- **DATA SEGMENT**:
........

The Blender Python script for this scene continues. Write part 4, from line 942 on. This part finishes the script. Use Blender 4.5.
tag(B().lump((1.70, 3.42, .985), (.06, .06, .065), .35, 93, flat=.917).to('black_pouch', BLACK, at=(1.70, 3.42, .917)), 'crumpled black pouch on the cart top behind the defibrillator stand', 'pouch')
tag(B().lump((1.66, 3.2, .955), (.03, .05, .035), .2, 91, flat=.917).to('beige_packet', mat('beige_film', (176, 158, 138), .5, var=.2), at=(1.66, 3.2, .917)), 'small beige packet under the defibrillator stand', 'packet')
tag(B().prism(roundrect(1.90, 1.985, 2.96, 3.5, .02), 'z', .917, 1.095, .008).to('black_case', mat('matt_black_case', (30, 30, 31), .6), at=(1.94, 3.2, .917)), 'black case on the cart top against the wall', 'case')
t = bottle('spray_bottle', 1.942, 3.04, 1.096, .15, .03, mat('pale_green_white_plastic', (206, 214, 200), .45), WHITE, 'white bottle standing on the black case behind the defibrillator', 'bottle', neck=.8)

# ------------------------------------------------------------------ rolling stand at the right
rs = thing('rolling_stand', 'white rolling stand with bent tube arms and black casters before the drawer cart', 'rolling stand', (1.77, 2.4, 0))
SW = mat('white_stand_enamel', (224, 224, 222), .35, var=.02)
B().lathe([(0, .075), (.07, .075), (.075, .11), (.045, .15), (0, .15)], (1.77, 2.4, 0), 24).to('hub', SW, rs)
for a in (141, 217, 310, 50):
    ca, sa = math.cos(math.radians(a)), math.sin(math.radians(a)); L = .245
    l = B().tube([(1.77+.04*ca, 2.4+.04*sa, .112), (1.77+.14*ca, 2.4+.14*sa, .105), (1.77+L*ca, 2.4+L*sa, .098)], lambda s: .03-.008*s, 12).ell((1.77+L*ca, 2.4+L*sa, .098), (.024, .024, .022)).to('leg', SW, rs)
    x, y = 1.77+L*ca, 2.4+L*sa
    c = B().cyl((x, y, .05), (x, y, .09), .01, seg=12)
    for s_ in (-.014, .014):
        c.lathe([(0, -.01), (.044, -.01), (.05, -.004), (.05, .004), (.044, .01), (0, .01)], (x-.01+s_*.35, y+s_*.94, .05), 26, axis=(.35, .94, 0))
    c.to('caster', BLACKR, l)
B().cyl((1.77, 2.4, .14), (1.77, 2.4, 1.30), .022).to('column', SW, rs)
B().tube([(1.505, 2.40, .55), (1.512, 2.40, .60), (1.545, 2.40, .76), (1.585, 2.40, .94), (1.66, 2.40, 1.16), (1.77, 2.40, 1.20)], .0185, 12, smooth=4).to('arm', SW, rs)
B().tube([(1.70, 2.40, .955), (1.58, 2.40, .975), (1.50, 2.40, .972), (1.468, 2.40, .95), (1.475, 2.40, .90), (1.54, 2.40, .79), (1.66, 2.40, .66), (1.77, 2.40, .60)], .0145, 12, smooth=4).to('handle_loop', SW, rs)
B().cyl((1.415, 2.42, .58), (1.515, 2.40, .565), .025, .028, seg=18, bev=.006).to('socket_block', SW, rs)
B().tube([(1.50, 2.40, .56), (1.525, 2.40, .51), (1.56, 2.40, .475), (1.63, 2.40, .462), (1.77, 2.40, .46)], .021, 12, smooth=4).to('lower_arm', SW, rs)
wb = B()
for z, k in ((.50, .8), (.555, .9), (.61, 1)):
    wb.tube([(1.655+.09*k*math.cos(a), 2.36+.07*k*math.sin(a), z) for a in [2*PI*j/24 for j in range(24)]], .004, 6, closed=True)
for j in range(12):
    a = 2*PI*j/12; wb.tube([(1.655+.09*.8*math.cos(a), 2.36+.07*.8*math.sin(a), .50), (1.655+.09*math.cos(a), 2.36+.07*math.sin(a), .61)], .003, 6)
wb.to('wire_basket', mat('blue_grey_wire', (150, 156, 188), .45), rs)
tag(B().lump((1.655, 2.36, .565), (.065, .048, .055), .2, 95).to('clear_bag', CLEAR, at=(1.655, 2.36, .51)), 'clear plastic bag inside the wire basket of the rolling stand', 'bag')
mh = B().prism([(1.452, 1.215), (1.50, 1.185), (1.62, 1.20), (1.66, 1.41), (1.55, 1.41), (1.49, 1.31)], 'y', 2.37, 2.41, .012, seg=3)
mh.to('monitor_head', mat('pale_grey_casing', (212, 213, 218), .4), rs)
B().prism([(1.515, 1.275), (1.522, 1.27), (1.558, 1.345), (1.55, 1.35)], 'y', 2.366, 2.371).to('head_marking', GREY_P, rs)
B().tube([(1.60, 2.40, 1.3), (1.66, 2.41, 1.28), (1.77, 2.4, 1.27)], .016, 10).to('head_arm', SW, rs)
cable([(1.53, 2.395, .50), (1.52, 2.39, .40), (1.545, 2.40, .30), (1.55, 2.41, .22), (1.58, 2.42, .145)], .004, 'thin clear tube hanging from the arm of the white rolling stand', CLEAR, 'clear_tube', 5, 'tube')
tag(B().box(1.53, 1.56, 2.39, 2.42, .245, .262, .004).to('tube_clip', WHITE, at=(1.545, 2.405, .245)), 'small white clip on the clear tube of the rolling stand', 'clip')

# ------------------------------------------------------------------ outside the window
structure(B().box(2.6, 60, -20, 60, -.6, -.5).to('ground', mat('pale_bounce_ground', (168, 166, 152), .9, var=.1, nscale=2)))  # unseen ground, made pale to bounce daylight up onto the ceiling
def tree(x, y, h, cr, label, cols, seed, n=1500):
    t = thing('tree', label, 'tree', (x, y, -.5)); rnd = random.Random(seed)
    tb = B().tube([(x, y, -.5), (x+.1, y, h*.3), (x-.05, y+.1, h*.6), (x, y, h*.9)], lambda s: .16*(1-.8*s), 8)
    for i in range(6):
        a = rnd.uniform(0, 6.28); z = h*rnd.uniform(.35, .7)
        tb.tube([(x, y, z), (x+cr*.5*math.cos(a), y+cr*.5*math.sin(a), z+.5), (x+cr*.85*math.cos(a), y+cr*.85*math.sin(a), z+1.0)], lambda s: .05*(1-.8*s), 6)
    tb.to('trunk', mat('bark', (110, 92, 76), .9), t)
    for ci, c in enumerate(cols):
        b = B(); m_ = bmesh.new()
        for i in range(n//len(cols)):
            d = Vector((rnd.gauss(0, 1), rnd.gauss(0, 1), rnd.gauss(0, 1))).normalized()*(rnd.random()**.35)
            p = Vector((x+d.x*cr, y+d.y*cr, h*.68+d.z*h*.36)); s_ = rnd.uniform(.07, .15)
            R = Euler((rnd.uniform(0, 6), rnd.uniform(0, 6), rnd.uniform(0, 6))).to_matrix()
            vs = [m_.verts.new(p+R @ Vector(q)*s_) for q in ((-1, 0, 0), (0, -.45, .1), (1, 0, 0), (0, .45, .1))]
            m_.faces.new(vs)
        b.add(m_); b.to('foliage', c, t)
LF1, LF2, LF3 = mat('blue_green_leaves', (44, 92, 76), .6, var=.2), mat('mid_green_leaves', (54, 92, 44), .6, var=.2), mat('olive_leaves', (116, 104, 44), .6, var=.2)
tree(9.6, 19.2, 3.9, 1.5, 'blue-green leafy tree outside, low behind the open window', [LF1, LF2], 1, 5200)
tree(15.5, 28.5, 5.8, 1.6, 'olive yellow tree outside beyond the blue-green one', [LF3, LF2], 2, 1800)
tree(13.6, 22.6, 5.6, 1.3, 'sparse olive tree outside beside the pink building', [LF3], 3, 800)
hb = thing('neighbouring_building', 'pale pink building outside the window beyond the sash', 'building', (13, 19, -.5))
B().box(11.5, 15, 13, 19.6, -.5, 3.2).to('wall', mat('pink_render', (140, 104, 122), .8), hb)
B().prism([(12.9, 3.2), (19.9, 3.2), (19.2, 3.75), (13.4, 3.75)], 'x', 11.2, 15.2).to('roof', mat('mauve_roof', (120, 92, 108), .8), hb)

........

- **GIVEN PROBLEM**: Take every line containing the word "from" and copy it.

- **OUTPUT FOR THIS EXERCISE**:
The Blender Python script for this scene continues. Write part 4, from line 942 on. This part finishes the script. Use Blender 4.5.
cable([(1.53, 2.395, .50), (1.52, 2.39, .40), (1.545, 2.40, .30), (1.55, 2.41, .22), (1.58, 2.42, .145)], .004, 'thin clear tube hanging from the arm of the white rolling stand', CLEAR, 'clear_tube', 5, 'tube')